Entertainment
killing it
our exclusive interview with the kills.
Among the magazine stacks and vintage guitars scattered around The Kills' London studio, Alison Mosshart scrapes back her bleached mane to reveal cat-eyed lids squinting through a plume of cigarette smoke. Wearing a beat-up leather jacket and battered black boots to match, her bandmate, Jamie Hince, refills a French press.
The international duo (Mosshart is based in Nashville, Hince in Highgate, a suburb of North London) have converged to begin work on their first studio album since 2011’s Blood Pressures—and are enjoying the novelty of doing so in the same room. “We’re often in different countries when we’re writing,” explains Hince. “There are no songs until the very end when we come together—I kind of like the disaster of it all.”
It’s still early, but if what they’re listening to is any indication, expect a disco-funk-dub take on The Kills’ special brand of sparse punk rock. “I’ve been picking up a lot of old-school vinyl,” says Hince. “I never really understood why a dub song has dub production and a hip-hop song has hip-hop production. Why can’t a rock record have R&B production? I like messing up forms and making something new.” The strategy carries over to their artistic output as well—The Kills will not be tied to just one medium.
Mosshart recently exhibited a vibrant series of abstract portraits as part of a group show at New York’s ArtNowNY gallery. “That was a little scary,” she admits. “I’d been painting forever, but outside of our album artwork, I’d never shown anyone.” Now Hince is gearing up to show a collection of his photographs at New York’s Morrison Hotel Gallery. “I’m in this dilemma at the moment,” he says. “There are pictures of my wife in there. Do I protect my privacy or put it all out there?” (Of course, maintaining any semblance of a private life is doubly complicated when you’re married to Kate Moss.)

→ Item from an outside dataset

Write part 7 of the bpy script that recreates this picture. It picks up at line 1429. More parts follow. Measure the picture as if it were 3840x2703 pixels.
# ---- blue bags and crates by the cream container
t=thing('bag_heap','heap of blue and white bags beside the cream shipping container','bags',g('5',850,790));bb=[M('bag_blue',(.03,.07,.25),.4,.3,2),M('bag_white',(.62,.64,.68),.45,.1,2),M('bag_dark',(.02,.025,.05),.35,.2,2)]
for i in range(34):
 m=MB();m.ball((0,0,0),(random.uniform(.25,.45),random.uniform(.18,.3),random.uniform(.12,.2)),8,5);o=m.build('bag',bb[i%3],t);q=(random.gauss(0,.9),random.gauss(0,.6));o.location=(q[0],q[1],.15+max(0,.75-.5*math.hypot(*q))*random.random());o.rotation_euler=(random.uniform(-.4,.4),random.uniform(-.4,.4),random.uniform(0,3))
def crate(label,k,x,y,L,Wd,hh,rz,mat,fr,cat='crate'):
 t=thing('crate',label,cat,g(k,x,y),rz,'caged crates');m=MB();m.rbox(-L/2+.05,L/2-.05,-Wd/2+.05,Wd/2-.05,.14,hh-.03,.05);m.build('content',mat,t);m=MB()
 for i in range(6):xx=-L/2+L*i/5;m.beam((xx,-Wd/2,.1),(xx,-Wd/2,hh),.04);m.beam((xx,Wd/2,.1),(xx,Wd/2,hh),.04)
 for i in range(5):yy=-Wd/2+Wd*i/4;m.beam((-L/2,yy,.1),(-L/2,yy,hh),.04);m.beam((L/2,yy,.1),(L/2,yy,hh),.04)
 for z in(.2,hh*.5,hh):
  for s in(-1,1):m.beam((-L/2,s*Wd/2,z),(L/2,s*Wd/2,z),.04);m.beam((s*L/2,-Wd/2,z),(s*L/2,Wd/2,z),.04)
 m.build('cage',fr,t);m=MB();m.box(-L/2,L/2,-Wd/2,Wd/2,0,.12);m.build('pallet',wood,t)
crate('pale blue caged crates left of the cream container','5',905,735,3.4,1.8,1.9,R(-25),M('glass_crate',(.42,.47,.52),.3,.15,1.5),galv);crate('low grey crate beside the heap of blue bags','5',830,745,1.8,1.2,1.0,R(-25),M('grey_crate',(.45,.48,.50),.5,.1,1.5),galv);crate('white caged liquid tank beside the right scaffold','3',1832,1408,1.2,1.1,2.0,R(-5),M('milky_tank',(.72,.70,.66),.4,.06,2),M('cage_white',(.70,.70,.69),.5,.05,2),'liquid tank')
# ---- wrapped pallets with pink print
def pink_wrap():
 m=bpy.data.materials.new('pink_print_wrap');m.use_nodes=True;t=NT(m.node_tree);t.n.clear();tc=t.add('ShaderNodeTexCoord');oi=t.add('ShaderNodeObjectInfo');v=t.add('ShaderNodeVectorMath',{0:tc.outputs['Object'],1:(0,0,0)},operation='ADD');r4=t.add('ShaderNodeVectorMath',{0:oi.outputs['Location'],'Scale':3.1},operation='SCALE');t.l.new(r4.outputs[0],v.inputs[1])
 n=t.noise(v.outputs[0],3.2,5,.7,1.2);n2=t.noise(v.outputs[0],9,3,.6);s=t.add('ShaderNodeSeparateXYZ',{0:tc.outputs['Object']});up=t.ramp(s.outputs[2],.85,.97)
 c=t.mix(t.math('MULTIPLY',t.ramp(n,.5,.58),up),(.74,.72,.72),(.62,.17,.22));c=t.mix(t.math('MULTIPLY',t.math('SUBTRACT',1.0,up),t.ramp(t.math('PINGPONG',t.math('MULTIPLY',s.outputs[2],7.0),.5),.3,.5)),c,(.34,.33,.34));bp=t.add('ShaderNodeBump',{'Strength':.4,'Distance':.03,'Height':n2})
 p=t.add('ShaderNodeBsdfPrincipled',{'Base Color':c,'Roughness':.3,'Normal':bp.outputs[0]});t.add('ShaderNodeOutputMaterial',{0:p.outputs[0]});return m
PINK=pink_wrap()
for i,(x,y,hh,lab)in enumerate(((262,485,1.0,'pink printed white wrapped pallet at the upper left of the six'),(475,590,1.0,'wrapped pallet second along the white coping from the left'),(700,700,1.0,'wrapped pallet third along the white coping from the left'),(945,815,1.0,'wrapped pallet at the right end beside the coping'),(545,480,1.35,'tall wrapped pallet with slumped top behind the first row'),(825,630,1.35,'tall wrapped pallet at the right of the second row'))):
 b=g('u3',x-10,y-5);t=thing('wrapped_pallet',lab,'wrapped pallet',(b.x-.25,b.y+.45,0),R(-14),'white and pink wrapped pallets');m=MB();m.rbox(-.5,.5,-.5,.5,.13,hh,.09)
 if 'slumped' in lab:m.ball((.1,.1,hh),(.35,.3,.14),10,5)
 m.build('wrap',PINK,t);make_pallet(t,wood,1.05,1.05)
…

With external creative pursuits keeping them busy, not to mention an album on the horizon from The Dead Weather, Mosshart’s supergroup with Jack White, what keeps them returning to The Kills? “I’m constantly thinking about music,” says Hince. “How it can be different, how it can move forward. I have so much energy and drive for The Kills, and sometimes I ask myself if I’m ambitious enough with other things. I just don’t care enough about anything else.” Mosshart echoes the sentiment. “I love other art forms; it’s all part of the creative process. But performing music is the greatest thing in the world to me. The second before you step onstage, you feel like you’re about to go skydiving. There’s nothing like it.”